Segundo o Censo 2022 do IBGE, existem atualmente quase 1,7 milhão de pessoas indígenas no Brasil,, o que representa 0,83% da população. O dado foi divulgado em abril deste ano. Pesquisas do Instituto Socioambiental (ISA), ong que atua há quase 30 anos em defesa dos povos indígenas, estimam que na chegada das grandes navegações e antes da colonização por aqui viviam mais de mil povos indígenas, com algo entre 2 e 4 milhões de pessoas.
Pois bem, ao longo dos séculos, diversos instrumentos jurídicos tentaram dar conta da política indigenista, implementada desde o Brasil colônia com leis portuguesas; instrumentos que serviram de base para as futuras relações do já Estado brasileiro, após a independência, com os povos indígenas. A mudança para o reconhecimento da autonomia é fruto da luta dos povos pelos seus direitos foi se dando lenta e gradativamente.

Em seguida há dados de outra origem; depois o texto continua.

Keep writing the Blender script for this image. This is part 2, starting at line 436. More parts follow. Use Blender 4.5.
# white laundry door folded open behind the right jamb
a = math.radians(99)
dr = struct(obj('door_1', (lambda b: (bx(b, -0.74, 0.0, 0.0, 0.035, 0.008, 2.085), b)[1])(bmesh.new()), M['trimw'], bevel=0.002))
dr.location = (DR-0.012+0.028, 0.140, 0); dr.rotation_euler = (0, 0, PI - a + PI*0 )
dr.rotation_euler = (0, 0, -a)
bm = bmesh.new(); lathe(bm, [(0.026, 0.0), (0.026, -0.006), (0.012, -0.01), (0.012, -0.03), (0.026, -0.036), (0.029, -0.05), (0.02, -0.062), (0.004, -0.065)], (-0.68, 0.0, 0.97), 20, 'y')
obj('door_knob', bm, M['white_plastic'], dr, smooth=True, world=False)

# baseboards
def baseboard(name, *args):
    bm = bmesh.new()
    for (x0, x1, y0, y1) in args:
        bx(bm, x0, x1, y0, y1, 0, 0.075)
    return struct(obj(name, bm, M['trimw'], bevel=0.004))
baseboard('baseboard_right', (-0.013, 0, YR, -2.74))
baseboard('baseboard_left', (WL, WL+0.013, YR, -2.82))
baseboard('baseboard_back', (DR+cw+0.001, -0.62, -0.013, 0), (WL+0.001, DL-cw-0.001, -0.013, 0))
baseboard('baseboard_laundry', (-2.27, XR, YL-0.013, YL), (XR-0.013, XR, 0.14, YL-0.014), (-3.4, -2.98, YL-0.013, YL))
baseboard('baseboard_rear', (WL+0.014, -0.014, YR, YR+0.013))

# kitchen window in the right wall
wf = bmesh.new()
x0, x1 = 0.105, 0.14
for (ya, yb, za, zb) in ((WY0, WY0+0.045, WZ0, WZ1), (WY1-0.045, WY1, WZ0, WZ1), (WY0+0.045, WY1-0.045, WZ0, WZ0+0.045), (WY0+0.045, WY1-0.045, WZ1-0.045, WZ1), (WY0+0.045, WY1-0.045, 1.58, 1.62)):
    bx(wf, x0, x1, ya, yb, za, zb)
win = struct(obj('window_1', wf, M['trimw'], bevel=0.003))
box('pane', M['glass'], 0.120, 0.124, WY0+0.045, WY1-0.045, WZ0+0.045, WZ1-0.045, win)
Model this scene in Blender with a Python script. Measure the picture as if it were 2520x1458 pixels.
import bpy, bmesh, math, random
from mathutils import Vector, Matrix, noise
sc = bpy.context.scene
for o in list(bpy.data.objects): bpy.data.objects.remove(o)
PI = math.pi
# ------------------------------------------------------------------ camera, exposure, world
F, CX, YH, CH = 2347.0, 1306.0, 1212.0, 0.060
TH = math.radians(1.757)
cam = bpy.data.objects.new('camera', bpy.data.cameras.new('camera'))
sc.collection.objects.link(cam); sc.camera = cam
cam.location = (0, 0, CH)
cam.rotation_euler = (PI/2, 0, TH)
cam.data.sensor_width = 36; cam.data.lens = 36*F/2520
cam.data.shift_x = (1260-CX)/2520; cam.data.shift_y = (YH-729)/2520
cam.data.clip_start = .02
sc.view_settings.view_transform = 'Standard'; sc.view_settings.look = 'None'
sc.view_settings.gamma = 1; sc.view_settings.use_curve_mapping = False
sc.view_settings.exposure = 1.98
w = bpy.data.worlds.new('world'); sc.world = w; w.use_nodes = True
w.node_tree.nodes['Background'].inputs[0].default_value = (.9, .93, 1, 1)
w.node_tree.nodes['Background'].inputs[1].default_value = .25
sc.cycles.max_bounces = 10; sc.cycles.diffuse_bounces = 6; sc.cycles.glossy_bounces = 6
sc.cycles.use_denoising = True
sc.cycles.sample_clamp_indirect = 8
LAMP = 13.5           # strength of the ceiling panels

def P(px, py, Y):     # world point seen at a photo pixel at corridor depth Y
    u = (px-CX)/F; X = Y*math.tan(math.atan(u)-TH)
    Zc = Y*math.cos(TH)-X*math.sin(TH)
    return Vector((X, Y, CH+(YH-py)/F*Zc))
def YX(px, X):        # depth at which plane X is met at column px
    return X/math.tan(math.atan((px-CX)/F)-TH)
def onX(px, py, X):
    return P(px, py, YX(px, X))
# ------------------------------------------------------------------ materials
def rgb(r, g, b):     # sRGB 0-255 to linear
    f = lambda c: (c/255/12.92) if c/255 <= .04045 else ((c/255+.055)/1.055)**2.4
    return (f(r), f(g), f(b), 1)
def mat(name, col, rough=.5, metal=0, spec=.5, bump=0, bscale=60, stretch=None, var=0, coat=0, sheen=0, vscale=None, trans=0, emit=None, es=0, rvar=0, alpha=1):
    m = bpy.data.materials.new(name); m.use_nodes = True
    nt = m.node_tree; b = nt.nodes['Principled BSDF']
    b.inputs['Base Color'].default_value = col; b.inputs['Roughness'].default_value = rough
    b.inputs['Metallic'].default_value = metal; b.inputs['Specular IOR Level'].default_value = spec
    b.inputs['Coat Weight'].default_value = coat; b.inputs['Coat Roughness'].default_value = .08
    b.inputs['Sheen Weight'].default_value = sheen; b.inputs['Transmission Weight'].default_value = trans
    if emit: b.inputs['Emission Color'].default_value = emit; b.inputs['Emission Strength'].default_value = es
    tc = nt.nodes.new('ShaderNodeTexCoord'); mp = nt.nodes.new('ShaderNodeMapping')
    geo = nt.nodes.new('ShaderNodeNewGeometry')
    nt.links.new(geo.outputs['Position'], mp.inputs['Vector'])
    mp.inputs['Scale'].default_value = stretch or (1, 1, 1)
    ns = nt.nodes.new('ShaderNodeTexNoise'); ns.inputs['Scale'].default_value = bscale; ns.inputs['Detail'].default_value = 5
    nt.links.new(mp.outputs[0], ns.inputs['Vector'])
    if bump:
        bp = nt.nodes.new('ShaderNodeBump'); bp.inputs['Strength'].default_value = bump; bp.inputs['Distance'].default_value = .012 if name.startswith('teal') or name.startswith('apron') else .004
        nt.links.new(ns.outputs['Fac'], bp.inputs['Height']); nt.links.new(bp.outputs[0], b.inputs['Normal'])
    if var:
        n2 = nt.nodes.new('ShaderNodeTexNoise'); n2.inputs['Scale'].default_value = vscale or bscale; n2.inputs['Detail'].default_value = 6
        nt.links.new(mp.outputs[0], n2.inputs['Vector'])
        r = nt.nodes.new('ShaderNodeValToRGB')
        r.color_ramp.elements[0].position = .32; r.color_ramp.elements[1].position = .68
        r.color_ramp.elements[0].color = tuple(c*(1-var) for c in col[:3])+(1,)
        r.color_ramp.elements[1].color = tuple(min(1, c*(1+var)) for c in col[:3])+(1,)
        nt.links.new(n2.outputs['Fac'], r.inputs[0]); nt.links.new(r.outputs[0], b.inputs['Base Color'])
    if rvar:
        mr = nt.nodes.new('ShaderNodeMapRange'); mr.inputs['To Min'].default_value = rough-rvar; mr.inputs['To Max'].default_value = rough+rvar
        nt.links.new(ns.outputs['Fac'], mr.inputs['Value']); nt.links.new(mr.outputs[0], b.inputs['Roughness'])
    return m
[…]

O Serviço de Proteção dos Índios (SPI)
Uma marco importante ocorreu em 1908, quando Marechal Cândido Rondon propôs a criação de um órgão estatal para tratar das questões indígenas a partir das diretrizes: “a) estabelecer uma convivência pacífica com os índios; b) garantir a sobrevivência física dos povos indígenas; c) estimular os índios a adotarem gradualmente hábitos ‘civilizados’; d) influir ‘amistosamente’ na vida indígena; e) fixar o índio à terra; f) contribuir para o povoamento do interior do Brasil; g) possibilitar o acesso e a produção de bens econômicos nas terras dos índios; h) empregar a força de trabalho indígena no aumento da produtividade agrícola; i) fortalecer as iniciativas cívicas e o sentimento indígena de pertencer à nação brasileira”.

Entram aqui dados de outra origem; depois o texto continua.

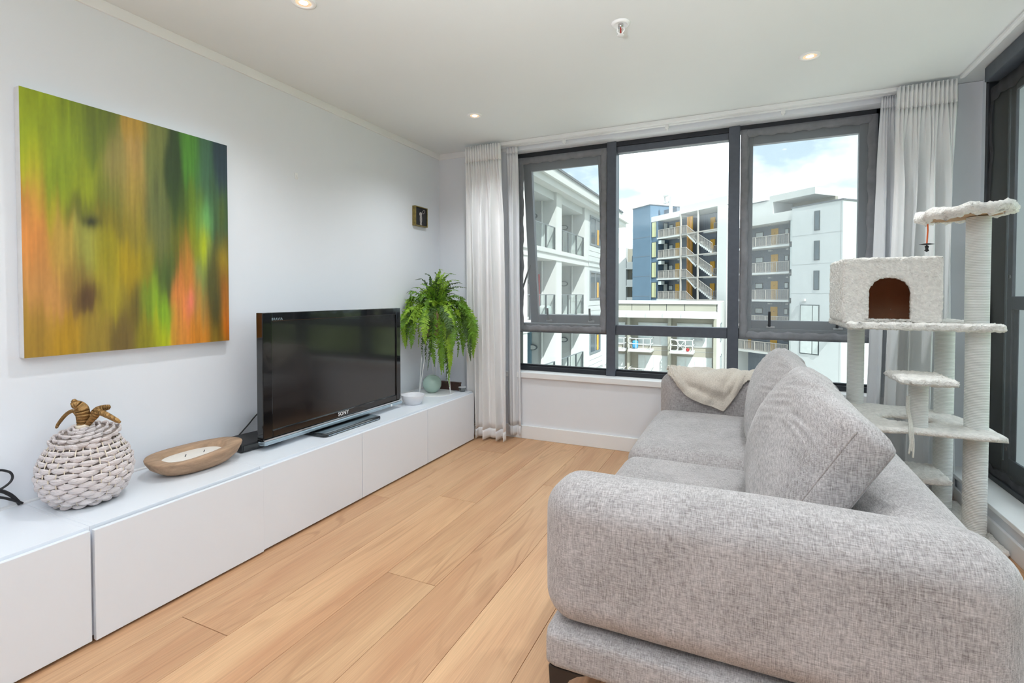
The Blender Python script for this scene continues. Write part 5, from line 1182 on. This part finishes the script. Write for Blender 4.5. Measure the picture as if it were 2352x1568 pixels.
# --- seen through the side window
hs = thing('house', (34, 80, G), 'distant house with a red tiled roof seen past the side window', 'house')
MB().box(26, 74, G, 52, 90, 1.6).build('wall', E_WHITE, hs)
MB().prism([(72.5, 1.5), (91.5, 1.5), (82, 4.6)], 25, 53, 'x').build('roof', E_TILE, hs)
def tree(x, y, z0, h, r, label, seed, bare=False):
    t = thing('tree', (x, y, z0), label, 'tree', 'trees beside the building'); R4 = random.Random(seed)
    MB().tube([(x, y, z0), (x+0.2, y, z0+h*0.3), (x-0.1, y+0.1, z0+h*0.55)], [0.28, 0.2, 0.13], 8).build('trunk', E_BARK, t, smooth=True)
    br = MB(); tips = []
    for k in range(26):
        a = R4.uniform(0, 2*PI); b0 = Vector((x, y, z0+h*R4.uniform(0.35, 0.55))); e_ = b0+Vector((math.cos(a)*r*R4.uniform(.5, 1), math.sin(a)*r*R4.uniform(.5, 1), h*R4.uniform(0.15, 0.45)))
        m_ = b0.lerp(e_, 0.5)+Vector((0, 0, R4.uniform(-.3, .5))); br.tube(bezier([b0, m_, e_], 4), [0.06*(1-0.1*i) for i in range(9)], 5); tips.append(e_)
        for q in range(4):
            s0 = m_.lerp(e_, R4.random()); e2 = s0+Vector((R4.uniform(-1, 1), R4.uniform(-1, 1), R4.uniform(-.2, 1)))*r*0.35; br.tube([s0, s0.lerp(e2, .5)+Vector((0, 0, .1)), e2], [0.025, 0.018, 0.01], 4); tips.append(e2)
    br.build('branches', E_BARK, t)
    if not bare:
        lf = MB()
        for p in tips:
            for q in range(26):
                c = p+Vector((R4.gauss(0, .32), R4.gauss(0, .32), R4.gauss(0, .28))); u = Vector((R4.uniform(-1, 1), R4.uniform(-1, 1), R4.uniform(-1, 1))).normalized()*0.13; v = u.cross(Vector((R4.random(), R4.random(), R4.random()))).normalized()*0.09
                lf.add([c-u, c+v, c+u, c-v], [(0, 1, 2, 3)])
        o = lf.build('foliage', E_LEAF, t); o['kind'] = 'stuff'
tree(10.6, 15.6, G, 20.5, 3.4, 'bare-branched tree whose twigs cross the side window', 1, True)
tree(22.0, 16.5, G, 18.5, 4.0, 'leafy tree right of the side window view, nearest of its clump', 2)
tree(25.0, 26.0, G, 19.2, 4.2, 'leafy tree right of the side window view, middle of its clump', 3)
tree(33.5, 24.0, G, 20.0, 4.4, 'leafy tree right of the side window view, farthest of its clump', 4)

Assim foi criado, dois anos depois, em 1910, o Serviço de Proteção aos Índios e Localização dos Trabalhadores Nacionais (SPILTN, e a partir de 1918 apenas Serviço de Proteção aos Índios – SPI). A disputa por terra sempre deixou Estado, Igreja Católica e povos indígenas em guerra. A estratégia de acabar com culturas próprias e a subalternização foi uma forma de destituí-los do direito originário à terra e incorporar os povos indígenas à ideia de trabalhadores nacionais. E assim, permitir que a concentração de terras e o latifúndio se consolidasse no Brasil.
O SPI “agia transferindo índios e liberando territórios indígenas para colonização, enquanto reprimia práticas tradicionais e impunha uma pedagogia que alterava todo o sistema produtivo indígena”, descreve o antropólogo João Pacheco de Oliveira.
A Constituição Federal de 1988
Somente no século XX, com a Constituição Federal (CF) de 1988, após quase 500 anos de etnocídio e genocídio, o Estado passou a considerar a questão dos povos de forma diferente – ainda que haja profundos problemas na elaboração das políticas públicas voltadas aos indígenas e controvérsias quanto à manutenção dos direitos já conquistados.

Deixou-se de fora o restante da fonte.